Bigger + faster = success?

Fellow freelancers, entrepreneurs, and business owners – is your main goal simply to grow as fast as possible? Is that why you started your business?

I hope the answer is No, but you may have gotten sucked into the world of obsessive growth, like may of us have. The first decade of my entrepreneur life was focused solely on growth which, ironically, is exactly what DID NOT happen.

Let’s be clear: growth is good. Making money is good. But having a business that is sustainable and supports the lifestyle you want to have comes FIRST, then you build in the growth over time.

In Company of One, Paul Jarvis cites numerous examples (even more than I expected!) of companies that have grown too fast and paid the price, as well as companies that focus on being a “company of one” (aka a business that questions growth).

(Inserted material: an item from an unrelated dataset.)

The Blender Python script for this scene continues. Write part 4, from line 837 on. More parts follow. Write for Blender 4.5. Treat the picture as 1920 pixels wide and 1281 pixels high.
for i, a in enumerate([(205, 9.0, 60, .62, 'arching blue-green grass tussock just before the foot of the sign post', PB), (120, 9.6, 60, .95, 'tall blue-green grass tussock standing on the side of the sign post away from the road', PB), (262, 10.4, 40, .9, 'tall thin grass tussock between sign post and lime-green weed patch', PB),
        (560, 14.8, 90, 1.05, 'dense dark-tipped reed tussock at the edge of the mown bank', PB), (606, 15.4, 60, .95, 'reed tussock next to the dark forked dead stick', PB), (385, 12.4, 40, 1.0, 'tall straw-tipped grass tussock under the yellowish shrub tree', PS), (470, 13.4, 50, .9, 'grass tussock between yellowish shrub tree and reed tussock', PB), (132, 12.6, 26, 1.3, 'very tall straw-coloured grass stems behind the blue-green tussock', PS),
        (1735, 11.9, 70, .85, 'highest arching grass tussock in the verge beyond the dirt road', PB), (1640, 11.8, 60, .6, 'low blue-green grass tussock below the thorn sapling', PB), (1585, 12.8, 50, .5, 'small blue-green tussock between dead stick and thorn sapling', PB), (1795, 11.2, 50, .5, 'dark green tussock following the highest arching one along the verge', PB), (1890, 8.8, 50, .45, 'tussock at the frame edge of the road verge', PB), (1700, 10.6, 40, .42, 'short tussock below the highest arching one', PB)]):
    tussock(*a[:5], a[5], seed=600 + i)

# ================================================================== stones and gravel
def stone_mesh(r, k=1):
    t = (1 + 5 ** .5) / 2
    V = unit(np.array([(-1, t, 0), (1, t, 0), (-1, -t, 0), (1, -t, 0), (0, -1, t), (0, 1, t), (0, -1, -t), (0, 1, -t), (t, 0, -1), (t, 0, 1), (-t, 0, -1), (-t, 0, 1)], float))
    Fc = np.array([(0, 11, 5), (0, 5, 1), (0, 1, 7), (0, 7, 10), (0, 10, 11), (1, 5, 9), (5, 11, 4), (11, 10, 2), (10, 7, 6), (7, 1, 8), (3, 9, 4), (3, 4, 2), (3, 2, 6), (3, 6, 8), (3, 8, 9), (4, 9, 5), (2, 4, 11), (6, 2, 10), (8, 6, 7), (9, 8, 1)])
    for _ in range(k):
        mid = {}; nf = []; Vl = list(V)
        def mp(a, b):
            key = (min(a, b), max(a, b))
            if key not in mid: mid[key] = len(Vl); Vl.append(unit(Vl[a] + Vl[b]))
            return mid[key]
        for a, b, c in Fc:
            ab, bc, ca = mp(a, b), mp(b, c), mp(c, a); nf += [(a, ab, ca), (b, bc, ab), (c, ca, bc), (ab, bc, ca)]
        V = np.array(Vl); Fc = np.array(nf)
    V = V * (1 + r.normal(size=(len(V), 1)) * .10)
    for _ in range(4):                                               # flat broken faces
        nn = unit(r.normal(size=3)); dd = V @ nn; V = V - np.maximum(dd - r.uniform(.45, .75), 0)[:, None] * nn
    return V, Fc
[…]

Now why in the world would any company question growth?! Didn’t we already over that growth is good?

INTENTIONAL growth is good.

I’ve personally seen the most success in my life when I’ve figured out solutions to problems without having to do what traditional businesses do to solve problems – hire more people, throw more money at the problem, or build complex infrastructures to support the extra employees. Basically, I’m not interested in addressing problems by throwing “more” at them. Solving with “more” means more complexity, more costs, more responsibilities, and typically more expenses. More generally the easiest answer, but not the smartest.

The concepts in Company of One speak to why I started working for myself – more freedom, more autonomy, and more self-sufficiency, along with being able to help people in ways I simply couldn’t otherwise.

But maybe your job doesn’t lend well to be an entrepreneur, or perhaps you enjoy working as part of a larger organization with specific goals. Guess what: you can be a “company of one” instead of a bigger organization too.

Paul’s book does a fantastic job of spelling out the benefits and methods of being a “company of one”, no matter how you make money. At the end of each chapter, he has points to “begin to think about,” which a spectacular summation of the concepts of the chapter and enough to get your wheels turning on how to apply what you read to your own business or position.

By the way, this IS NOT only for SaaS (Software As a Service) or product-based businesses.

As a service-based business, I can say that Paul directly provides insight on how to model and test your services to make the most of your time + effort. While he does mildly advocate moving into products at some point, he absolutely emphasizes that starting with a service is the fastest way to begin making money, finding out what your would-be market will actually pay for, and over time, you can develop products that speak to those needs – but you can keep offering services if you want!

I have friends who are working on transitioning to working for themselves + I’ve already sent them this book. This is, in my opinion, one of the BEST books to read at ANY stage in your professional development, but the best time is NOW.

This is a book you will devour. This book will make you think. This book should be re-read at least once a year to provide valuable reminders along your path (from which it is VERY easy to stray).

P.S. Paul also offers an affordable, one-time-fee course that accompanies the book. I plan to sign up, if nothing else, to be a part of the community aspect to connect with fellow “companies of one.” I need more people like that in my professional life, and I bet you do too.

(Thanks to the Austin Public Library for having this book available to borrow.)